As far as fiscal consolidation is concerned, the FM has marginally exceeded the fiscal deficit (FD) target for 2012-13, but this was something which had already been communicated to the markets. The central government intends to spend 14.6 per cent and mobilise 9.8 per cent of GDP as revenue, leading to a deficit of 4.8 per cent for 2013-14. The 2012-13 Budget had estimated revenue and expenditure to the tune of 9.7 per cent and 14.8 per cent, leading to a deficit of 5.1 per cent, but the revised estimates (RE) for 2012-13 put these figures at 9.1 per cent and 14.3 per cent, leading to a deficit of 5.2 per cent.

The Finance Minister had committed to keep the fiscal deficit within 5.3 per cent and he has been able to do so by compressing expenditure by 0.5 per cent. However, revenues have fallen short by 0.6 per cent because of the growth slowdown. The RE reveals that Plan expenditure has fallen by 17.6 per cent and the non-Plan expenditure has been 3.3 per cent more than what was estimated in the Budget 2012-13. The increase in Plan expenditure by 29.4 per cent in the 2013-14 budget should be seen in that light.

Financial Savings

The fall in financial savings of households is attributed to the high and persistent inflation, which has rendered the returns from bank deposits very low or negative in some maturity brackets. In this context, the FM’s plan to introduce inflation-indexed NSC or a bond in consultation with RBI is a necessary intervention and should be taken up with earnest.
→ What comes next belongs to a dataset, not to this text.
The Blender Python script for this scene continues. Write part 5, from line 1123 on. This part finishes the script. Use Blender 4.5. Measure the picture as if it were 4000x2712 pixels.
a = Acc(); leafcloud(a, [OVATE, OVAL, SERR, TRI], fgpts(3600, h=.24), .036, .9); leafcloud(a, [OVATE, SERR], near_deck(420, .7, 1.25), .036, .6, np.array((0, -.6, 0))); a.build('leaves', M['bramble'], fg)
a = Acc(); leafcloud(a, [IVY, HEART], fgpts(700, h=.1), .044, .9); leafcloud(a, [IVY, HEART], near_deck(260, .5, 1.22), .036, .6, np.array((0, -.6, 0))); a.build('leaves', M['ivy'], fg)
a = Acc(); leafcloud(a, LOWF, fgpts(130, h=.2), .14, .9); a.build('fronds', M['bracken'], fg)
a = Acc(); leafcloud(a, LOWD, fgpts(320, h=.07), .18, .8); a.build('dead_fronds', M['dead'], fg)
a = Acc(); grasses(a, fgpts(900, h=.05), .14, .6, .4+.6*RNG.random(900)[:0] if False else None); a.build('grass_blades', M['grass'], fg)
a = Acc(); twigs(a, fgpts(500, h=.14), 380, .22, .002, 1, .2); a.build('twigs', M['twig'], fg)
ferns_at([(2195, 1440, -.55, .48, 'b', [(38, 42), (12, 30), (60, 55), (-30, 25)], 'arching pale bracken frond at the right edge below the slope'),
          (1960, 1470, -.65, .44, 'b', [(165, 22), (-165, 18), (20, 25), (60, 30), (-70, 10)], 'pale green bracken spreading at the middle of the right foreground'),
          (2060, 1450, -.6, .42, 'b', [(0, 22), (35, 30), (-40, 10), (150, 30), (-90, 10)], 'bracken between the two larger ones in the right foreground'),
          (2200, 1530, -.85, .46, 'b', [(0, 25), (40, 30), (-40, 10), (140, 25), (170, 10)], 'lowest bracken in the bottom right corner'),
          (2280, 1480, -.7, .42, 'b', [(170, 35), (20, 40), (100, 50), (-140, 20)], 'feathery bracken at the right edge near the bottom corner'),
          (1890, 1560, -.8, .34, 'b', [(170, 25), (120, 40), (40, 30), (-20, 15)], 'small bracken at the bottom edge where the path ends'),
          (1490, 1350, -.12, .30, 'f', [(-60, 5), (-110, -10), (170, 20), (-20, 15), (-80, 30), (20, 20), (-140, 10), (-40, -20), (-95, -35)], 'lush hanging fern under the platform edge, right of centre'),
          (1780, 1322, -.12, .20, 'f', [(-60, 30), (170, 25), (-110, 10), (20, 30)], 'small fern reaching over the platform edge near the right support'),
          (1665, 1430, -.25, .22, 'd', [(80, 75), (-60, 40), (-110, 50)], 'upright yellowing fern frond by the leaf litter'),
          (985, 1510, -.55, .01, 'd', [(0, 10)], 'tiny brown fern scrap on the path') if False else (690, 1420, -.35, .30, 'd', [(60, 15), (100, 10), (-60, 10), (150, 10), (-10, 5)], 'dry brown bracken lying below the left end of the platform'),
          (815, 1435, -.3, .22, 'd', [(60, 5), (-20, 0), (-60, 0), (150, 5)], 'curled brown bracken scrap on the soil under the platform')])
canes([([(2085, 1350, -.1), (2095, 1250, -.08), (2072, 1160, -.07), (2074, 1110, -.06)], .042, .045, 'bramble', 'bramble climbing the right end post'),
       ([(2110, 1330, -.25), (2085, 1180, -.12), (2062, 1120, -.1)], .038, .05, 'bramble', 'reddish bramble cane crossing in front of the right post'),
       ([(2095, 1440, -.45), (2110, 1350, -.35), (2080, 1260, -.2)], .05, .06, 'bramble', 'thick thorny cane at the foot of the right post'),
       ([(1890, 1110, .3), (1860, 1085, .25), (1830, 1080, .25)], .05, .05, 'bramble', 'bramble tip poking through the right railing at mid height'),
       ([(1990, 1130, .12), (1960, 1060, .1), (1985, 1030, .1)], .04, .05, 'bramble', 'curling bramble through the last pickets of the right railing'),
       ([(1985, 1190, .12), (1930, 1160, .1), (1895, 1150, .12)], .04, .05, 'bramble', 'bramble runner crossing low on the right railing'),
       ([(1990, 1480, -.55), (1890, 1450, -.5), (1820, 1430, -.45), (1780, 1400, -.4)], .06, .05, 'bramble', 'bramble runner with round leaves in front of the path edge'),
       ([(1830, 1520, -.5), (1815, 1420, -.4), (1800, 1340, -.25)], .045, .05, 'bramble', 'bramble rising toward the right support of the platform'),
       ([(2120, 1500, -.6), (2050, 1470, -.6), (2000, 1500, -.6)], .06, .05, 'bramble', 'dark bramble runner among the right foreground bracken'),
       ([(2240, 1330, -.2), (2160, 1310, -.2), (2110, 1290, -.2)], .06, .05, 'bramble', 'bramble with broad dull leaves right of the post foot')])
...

The Budget has provided Rs. 5,000 crore to NABARD to finance construction for warehousing with a window to panchayats to finance construction of godowns. This is a meaningful step as lack of storage facilities has aggravated the perilous price scenario for agricultural products in the recent times.

Financial Inclusion

While the focus in the past decade has been to promote financial inclusion by expanding the reach of banking, this budget has expanded the scope of financial inclusion to embrace insurance. For instance, insurance companies have been empowered to open branches in Tier-II cities and below without prior approval of IRDA based on KYC norms of banks. Further, public sector insurance companies, both in the life and general segments, have been mandated to have an office in towns having a minimum population of 10,000.

The announcement to extend the directed lending of agriculture at 7 per cent to the private sector banks augurs well from both inclusive and level playing field perspective.

Scope for Monetary Easing

The Economic Survey for 2012-13 has painted a relatively optimistic picture for 2013-14 by projecting growth in the range of 6.1-6.7 per cent. After growth tanked to 5 per cent in 2012-13, the government expects the nominal GDP to grow by 13.4 per cent. The Budget however, does not specify the composition of the nominal GDP. If we consider the real GDP growth to be in the range of what has been stated in the Economic Survey, then inflation has been projected in the range of 6.7-7.3 per cent.

With such high inflation rates, the scope for aggressive monetary easing to revive investment appears limited. The surcharge on income tax for the ‘super rich’ should be seen in the light of committed expenditures at one end and slowing growth at the other.

A rebound of exports and continuity in foreign investments inflows are needed for addressing the growing CAD. The issue of CAD, however, has been left to the foreign trade policy which will be reviewed in the next month.

Increased allocation for the different ministries and sectors of the economy provided in the Budget need not be a bad idea and can be considered as a necessity, keeping in view the larger objective of inclusive growth. Overall, the Budget has refrained from being utterly populist in a pre-election year.

(The author is Professor in Economics and Associate Dean, Xavier Institute of Management, Bhubaneswar. The views are personal.)